Monday, August 21, 2006

Poem of the Week 8/21/2006: Geometry


I prove a theorem and the house expands;
the windows jerk free to hover near the ceiling,
the ceiling floats away with a sigh.

As the walls clear themselves of everything
but transparency, the scent of carnations
leaves with them. I am out in the open

and above the windows have hinged into butterflies,
sunlight glinting where they've intersected.
They are going to some point true and unproven.

Rita Dove 1980

I take my friend Mark's point; this poem does deal specifically with the instant revelation of

More than a poem about strictly mathematic revelation, this poem is an incredible illustration of any kind of expansion of knowledge. Expansion by itself is a thin term, but say expansion with an exhale, sigh it and open your eyes; this kind of revelation is what Dove is talking about.

1 comment:

Anonymous said...

I've had a lot of my math teachers hand out essays or poems on the beauty of math, and I've always thought they were corny or stupid or fell short of fully describing what a mathematician felt when he accomplished something. But I think this poem does an excellent job of describing how it feels to discover something or finally understand something mathematical, and I am impressed.

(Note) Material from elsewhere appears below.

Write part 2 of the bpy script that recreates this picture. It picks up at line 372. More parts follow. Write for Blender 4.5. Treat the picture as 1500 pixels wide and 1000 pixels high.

It may well also accurately describe the feeling of discovery in other fields, but in my personal experience no other subject gives the sudden bursts of clarity that math does. In other subjects its a gradual gaining of understanding, but in math, one second a thought isn't there, and the next second it just appears in your head out of nowhere. And everytime it happens its like an expansion of your world, which I think is something I've always felt but have never been able to say.